La prima era quasi esclusivamente fatta da gente del Fuan, ora iniziava a nutrirsi dell'esasperazione dei militanti TP davanti alla repressione improvvisa e furibonda. In realtà una prima fuga era avvenuta quando s'iniziò a progettare la liberazione di Concutelli e Vale chiese di poter agire insieme a Fioravanti. Nella primavera del 1980 un paio di azioni cruente avevano già portato, a nostra insaputa, alcuni operativi a diventare praticamente dei Nar. Posso dire tranquillamente che se non avessero ucciso Mangiameli, da settembre del 1980, quei Nar avrebbero reclutato numerosi dei nostri che, invece, manifestarono l'intenzione di vendicarlo. 

Ma non è l'unica ragione che spiega l'occultamento: c'erano anche i fiancheggiatori d'area che non necessariamente avrebbero aperto le porte a chi aveva ucciso un camerata. Fu così che, a giustificazione di tutto ciò, venne tirata in ballo da loro una presunta volontà di fare pulizia dei vertici del movimento accusati di mandare gli altri allo sbaraglio – ed era più che falso – e di essere scappati con la cassa del Movimento.

Quando si parla di gente che scappa con i soldi ci si crede sempre.
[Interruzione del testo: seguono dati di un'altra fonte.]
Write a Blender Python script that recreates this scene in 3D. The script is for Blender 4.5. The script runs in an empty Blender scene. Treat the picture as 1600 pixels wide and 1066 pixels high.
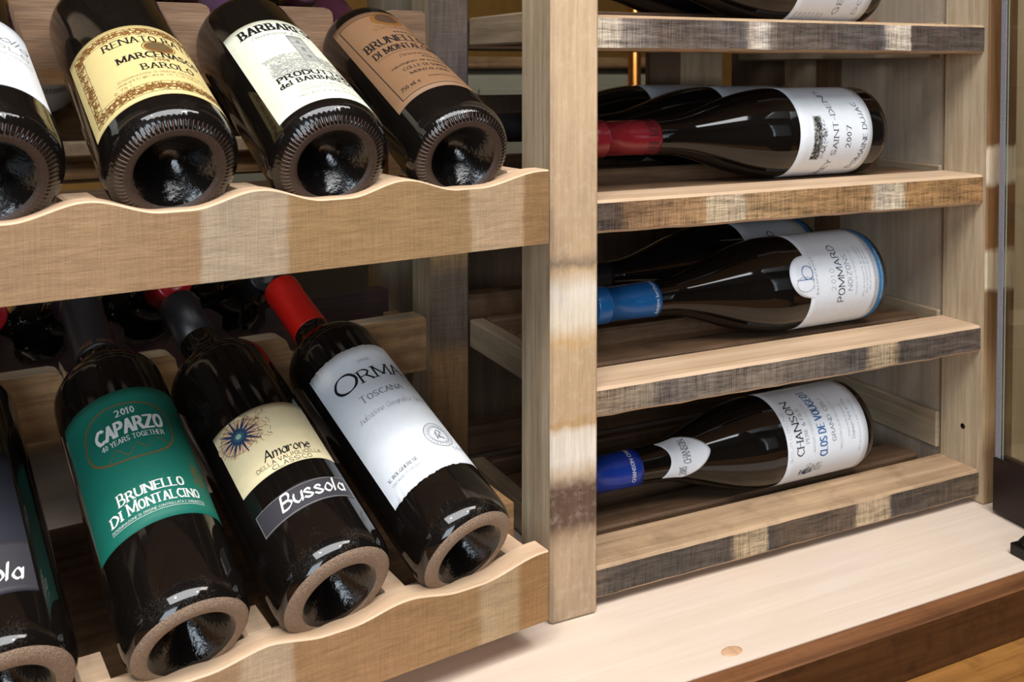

A chi me lo chiedeva replicavo: “e tu che avresti fatto, li avresti sepolti finché non andassero fuori corso o avresti finanziato la latitanza di chi era libero?” Immancabilmente mi rispondevano che ci avrebbero finanziato la latitanza. “Anche io, se fosse esistita una cassa”. Perché il bello è che non c'erano casse del Movimento, tranne gli introiti del giornale.

Quando poi Giusva Fioravanti ferito, fu catturato e messo nel carcere con Concutelli, per timore che questi lo uccidesse per via della sua amicizia con Ciccio, una persona redasse un comunicato particolarmente infangante nei riguardi della sua memoria e anche di noi dirigenti di Tp. A quel punto diversi ragazzi insorsero e volevano lavare l'onta, sicché decisi che mi sarei mosso io. Il mio rientro fu intralciato da un personaggio che non ritengo pulito e che non mi pare il caso di nominare, e allora rientrai sciando e appianai tutte le questioni con i Nar, scoprendo anche che quel comunicato era stato un blitz a loro insaputa. 

Mi fu confermato che dopo le spiegazioni dell'omicidio di Ciccio si era pensato di uccidermi e lo seppi da qualcuno che lo aveva in effetti pianificato. Per circa cinque mesi ci frequentammo costantemente aiutandoci a vicenda, tant'è che subii una condanna associativa nel processo Nar 3. A tutti, nessuno escluso, l'assassinio di Francesco era sembrato qualcosa di ingiustificabile e privo di un senso preciso, tranne la pazzia.

Io, che ho scambiato tre parole in carcere nel maggio 1980 con Cristiano Fioravanti e non ho mai conosciuto Giusva, non so proprio dire se c'è dell'altro, che di sicuro non riguarda Bologna.

Francamente me lo auguro, spero che sia stato ucciso perché aveva scoperto qualcosa di cui qualcuno dovesse vergognarsi, perché avrebbe più senso di quest'assassinio privo di spiegazioni razionali e ci sembrerebbe un tantino meno inaccettabile.

Quello che devo registrare con disappunto è la mediocre natura umana che è emersa in seguito. In un mondo tutto sommato romanocentrico nessuno si è occupato di onorare come dovuto un siciliano; poi c'è la leggenda della guerra Nar-Tp, che è circoscritta ad una precisa gestione storica limitata nel tempo (durerà cinque mesi) e siccome c'è la fascinazione del più cazzuto non si è di certo fatta la fila per andare a onorare un camerata tecnicamente ucciso dai Nar, non sapendo che per la loro stragrande maggioranza fu qualcosa di ingiustificabile né capendo che la vita non va a schemi.

Un limite che ho notato anche nei giudici di Bologna che quando m'interrogarono nel 2018 non capivano perché mai continuassimo ad aiutare Luigi Ciavardini benché avesse partecipato ad un atto che era palesemente mosso contro di noi (l'assalto al Giulio Cesare). È che gli schemi sono buoni per quelli che le cose non le vivono, ma non funzionano se non per costruire una storia a cassetti. I musei, non l'arte.